The historical society plays a major role in the town’s Memorial Day observances, which include placing roughly 200 flags on veterans’ gravestones and giving flowers to attendees, many of whom have family members who served in the country’s wars.

To Burton, it’s important to make sure the day represents reverence for the sacrifice of those who served, a spirit that carries over to all the historical society’s work.

“We owe a debt of gratitude to the people that came before us. I’m trying my best to carry this work on from people like Carl,” Burton said. Seliskar preceded him as president.

“Very few people can walk to the gravestone of their great-times-six grandfather and every generation since then, to know where they’re buried,” he said.

The past continues to expand for Burton, as new items are brought into the collection.

“As far as seeing it all, I still find things I don’t think I’ve seen,” he said. “You get something new that connects you to something else that was an unanswered question and then you follow that thread.
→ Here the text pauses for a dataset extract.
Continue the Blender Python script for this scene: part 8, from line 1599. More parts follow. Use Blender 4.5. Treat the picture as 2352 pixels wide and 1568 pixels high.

You never know what the next person who walks in the door will either bring you or (share that will) help fill a gap.

“Unfortunately, like a lot of small towns across this region and the United States, towns like Huntsburg have become places you go through instead of come to,” Burton added. “We try to do our best, with the historical society and … with the Pumpkin fest, we’re trying to make this a place people go to.”